**TASK DETAILS:** From the first line of the data through the line containing "relative to the eye", return each line exactly.

**GIVEN MATERIAL:**
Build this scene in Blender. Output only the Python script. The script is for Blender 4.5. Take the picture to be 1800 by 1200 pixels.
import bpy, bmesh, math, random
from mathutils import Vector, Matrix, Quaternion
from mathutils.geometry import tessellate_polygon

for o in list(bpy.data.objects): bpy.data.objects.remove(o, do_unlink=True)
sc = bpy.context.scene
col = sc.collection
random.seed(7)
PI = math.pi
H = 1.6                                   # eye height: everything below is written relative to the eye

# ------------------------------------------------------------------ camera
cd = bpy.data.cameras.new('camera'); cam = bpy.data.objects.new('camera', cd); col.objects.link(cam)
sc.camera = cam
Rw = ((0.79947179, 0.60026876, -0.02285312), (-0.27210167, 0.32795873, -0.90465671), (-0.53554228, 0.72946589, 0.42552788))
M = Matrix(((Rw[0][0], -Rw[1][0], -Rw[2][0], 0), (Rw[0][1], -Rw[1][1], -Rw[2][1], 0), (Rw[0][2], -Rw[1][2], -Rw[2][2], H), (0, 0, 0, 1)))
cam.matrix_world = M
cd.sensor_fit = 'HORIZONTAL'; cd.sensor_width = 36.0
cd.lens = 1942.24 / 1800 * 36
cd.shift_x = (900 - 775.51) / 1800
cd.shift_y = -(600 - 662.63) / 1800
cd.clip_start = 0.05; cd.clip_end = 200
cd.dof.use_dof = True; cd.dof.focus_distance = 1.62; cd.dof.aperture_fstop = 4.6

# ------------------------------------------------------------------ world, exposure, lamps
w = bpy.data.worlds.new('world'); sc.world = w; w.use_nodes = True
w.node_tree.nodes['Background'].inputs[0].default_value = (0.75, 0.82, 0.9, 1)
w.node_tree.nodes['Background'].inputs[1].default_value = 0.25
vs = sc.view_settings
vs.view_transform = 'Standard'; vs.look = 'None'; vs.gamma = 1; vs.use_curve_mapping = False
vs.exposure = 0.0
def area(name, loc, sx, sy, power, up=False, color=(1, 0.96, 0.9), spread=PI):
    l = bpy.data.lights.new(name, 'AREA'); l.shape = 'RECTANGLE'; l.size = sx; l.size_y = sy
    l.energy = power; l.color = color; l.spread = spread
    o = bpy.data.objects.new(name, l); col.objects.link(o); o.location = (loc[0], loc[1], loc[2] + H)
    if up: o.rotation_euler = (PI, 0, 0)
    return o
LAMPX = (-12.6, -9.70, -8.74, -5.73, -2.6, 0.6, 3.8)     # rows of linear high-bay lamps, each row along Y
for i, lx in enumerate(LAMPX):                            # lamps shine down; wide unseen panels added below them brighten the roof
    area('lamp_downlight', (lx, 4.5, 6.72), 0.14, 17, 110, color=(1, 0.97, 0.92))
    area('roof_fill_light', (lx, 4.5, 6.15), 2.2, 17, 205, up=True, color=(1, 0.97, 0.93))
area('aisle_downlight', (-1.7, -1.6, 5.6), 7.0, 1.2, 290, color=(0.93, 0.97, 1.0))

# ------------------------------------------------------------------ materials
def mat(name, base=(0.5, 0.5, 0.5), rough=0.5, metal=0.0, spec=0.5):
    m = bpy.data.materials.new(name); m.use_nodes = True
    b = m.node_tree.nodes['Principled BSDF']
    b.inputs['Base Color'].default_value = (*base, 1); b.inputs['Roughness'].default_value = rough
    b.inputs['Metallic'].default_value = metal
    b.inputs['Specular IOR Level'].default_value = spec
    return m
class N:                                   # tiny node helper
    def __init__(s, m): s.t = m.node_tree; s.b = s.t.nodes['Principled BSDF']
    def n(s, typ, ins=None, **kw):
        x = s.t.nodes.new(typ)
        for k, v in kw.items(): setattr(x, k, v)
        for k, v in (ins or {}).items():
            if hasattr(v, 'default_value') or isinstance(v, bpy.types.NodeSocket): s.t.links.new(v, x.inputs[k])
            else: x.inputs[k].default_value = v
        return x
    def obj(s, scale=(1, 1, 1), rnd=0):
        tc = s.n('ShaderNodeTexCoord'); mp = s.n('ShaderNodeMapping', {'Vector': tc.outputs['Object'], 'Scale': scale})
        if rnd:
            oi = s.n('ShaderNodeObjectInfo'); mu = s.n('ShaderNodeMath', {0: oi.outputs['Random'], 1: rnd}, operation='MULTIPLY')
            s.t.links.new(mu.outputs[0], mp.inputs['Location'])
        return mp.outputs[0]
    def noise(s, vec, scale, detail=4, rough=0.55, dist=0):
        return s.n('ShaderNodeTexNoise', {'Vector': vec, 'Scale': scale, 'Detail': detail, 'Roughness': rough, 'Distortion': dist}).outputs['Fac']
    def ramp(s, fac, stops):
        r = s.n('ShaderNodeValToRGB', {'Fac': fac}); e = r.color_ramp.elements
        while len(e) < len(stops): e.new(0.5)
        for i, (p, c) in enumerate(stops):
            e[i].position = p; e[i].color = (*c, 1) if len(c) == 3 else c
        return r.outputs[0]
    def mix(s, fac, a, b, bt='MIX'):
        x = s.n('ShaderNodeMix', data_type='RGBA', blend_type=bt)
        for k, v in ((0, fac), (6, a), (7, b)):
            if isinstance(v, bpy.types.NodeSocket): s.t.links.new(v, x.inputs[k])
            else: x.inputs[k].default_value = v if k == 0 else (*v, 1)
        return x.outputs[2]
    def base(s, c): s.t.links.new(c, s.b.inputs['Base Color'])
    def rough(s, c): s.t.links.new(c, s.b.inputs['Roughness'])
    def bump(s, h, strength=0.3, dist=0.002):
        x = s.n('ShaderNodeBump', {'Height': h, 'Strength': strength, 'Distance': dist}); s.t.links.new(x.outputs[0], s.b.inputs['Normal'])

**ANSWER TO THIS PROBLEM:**
Build this scene in Blender. Output only the Python script. The script is for Blender 4.5. Take the picture to be 1800 by 1200 pixels.
import bpy, bmesh, math, random
from mathutils import Vector, Matrix, Quaternion
from mathutils.geometry import tessellate_polygon

for o in list(bpy.data.objects): bpy.data.objects.remove(o, do_unlink=True)
sc = bpy.context.scene
col = sc.collection
random.seed(7)
PI = math.pi
H = 1.6                                   # eye height: everything below is written relative to the eye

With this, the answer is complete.